Friday, April 22, 2011

DO YOU REMEMBER?


Peering jealously over the fence at the neighbor’s nice big pool became a thing of the past with the Slip ‘n Slide. When the summer weather was scorching hot and the beach was an inconvenient distance away, kids found cool relief along a runway made of plastic. Hooked up to the garden hose, the runway magically transformed into the wettest, most slippery surface ever devised by man. 



Wham-O gave a grateful world the Slip ‘n Slide in 1961. The basic design was the same as it is today: A lengthy piece of sturdy plastic is unrolled on the lawn—whatever you do, kids, don’t try this on bare concrete—and water from the garden hose wets it until the thin layer of water allows all and sundry to slide from one end of the slide to the other. It’s called hydroplaning and your parents probably warned you about it when you first started driving. Insufficient amounts of water could cause spectacular friction burns—ouch.
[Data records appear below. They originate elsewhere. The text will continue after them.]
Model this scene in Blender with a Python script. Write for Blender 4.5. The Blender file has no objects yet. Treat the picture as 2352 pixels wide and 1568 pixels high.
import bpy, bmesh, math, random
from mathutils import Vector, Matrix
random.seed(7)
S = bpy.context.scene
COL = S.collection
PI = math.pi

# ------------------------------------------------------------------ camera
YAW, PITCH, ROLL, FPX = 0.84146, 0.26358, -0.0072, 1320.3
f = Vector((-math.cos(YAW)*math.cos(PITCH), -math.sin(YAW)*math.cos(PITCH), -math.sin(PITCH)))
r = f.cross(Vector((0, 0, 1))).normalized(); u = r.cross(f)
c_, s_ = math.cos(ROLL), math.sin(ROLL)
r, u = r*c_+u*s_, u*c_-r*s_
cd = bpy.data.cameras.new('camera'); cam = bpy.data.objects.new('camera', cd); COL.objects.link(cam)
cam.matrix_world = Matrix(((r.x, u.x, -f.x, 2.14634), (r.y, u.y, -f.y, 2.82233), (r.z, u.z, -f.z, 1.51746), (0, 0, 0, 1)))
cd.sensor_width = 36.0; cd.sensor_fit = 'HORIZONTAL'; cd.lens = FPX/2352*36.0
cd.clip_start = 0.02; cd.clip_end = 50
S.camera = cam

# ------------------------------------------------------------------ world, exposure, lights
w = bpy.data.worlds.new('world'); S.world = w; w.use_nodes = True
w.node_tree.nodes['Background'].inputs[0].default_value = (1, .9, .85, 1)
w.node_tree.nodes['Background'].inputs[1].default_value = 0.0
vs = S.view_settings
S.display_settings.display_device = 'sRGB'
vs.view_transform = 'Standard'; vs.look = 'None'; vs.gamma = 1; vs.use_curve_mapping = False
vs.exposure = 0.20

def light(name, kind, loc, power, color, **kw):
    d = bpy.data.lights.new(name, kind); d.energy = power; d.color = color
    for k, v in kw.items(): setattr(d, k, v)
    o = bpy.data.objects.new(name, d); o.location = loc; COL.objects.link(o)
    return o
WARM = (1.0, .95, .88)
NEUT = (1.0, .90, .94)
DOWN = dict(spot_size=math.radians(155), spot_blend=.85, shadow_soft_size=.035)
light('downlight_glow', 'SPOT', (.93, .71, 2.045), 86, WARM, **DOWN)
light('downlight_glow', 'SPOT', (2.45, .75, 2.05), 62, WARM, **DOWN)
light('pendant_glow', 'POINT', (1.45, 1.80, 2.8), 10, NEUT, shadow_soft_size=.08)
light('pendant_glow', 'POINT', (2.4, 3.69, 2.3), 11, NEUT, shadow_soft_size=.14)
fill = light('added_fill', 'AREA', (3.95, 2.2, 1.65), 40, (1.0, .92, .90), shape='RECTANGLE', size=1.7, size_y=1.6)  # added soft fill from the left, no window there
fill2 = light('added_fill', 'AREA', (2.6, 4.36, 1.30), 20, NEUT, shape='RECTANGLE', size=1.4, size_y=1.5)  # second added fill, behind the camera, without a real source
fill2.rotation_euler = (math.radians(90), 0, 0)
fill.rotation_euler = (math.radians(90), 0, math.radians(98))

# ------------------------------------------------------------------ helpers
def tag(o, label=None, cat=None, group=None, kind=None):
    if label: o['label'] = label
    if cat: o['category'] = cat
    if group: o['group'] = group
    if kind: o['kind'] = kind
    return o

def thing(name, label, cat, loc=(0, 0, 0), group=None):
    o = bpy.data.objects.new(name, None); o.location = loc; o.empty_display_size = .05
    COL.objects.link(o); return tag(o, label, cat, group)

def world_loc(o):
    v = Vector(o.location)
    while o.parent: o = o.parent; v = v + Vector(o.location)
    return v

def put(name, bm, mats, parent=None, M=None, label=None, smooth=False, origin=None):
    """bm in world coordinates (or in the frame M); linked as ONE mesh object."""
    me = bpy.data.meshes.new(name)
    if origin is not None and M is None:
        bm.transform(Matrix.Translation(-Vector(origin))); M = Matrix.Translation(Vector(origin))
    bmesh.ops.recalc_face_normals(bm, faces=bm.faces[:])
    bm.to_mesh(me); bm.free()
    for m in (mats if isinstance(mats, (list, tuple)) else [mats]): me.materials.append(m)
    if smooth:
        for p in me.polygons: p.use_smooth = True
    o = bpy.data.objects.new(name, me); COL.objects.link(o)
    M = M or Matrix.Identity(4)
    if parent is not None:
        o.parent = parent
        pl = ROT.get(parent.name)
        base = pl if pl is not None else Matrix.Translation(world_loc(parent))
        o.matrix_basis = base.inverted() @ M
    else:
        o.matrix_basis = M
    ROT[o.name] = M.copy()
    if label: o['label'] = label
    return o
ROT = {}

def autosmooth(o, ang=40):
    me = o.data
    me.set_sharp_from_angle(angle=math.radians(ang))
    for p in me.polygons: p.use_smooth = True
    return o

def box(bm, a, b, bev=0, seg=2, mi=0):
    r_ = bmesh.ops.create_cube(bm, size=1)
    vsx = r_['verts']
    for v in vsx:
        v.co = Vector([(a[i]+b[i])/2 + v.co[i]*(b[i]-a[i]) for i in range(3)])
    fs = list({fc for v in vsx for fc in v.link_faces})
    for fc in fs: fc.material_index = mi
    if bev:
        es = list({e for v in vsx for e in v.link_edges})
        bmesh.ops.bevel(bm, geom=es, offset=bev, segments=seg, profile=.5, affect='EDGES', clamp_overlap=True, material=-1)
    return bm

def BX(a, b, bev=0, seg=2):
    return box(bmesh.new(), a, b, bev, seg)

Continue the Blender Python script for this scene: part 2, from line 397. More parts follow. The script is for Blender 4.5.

Slip ‘n Slide became standard summer equipment for houses with lawns and if you begged your dad hard enough, he might rig the sprinklers to create a watery archway for you and your friends’ pleasure. All that water transformed the lawn into a soggy mudscape that, naturally, was even more fun than the slide. Drought? High water bills? What?

A few backyard accidents in the early 90s cast a shadow on all this fluid fun. Slip ‘n Slide was withdrawn from the market because of lawsuits alleging serious harm had befallen adults who decided to slip and slide along with the kiddies. Such was the magnetic draw of this toy that grown men felt compelled to belly flop on a thin piece of plastic. As a result, safety features like “guard rails” (inflated tubes running down the length of the slide) and multiple tiny jets that keep the slide as slippery as possible are now standard. Some Slip ‘n Slide models even come with a little inflatable pool at the end for those not really into the whole muddy lawn experience.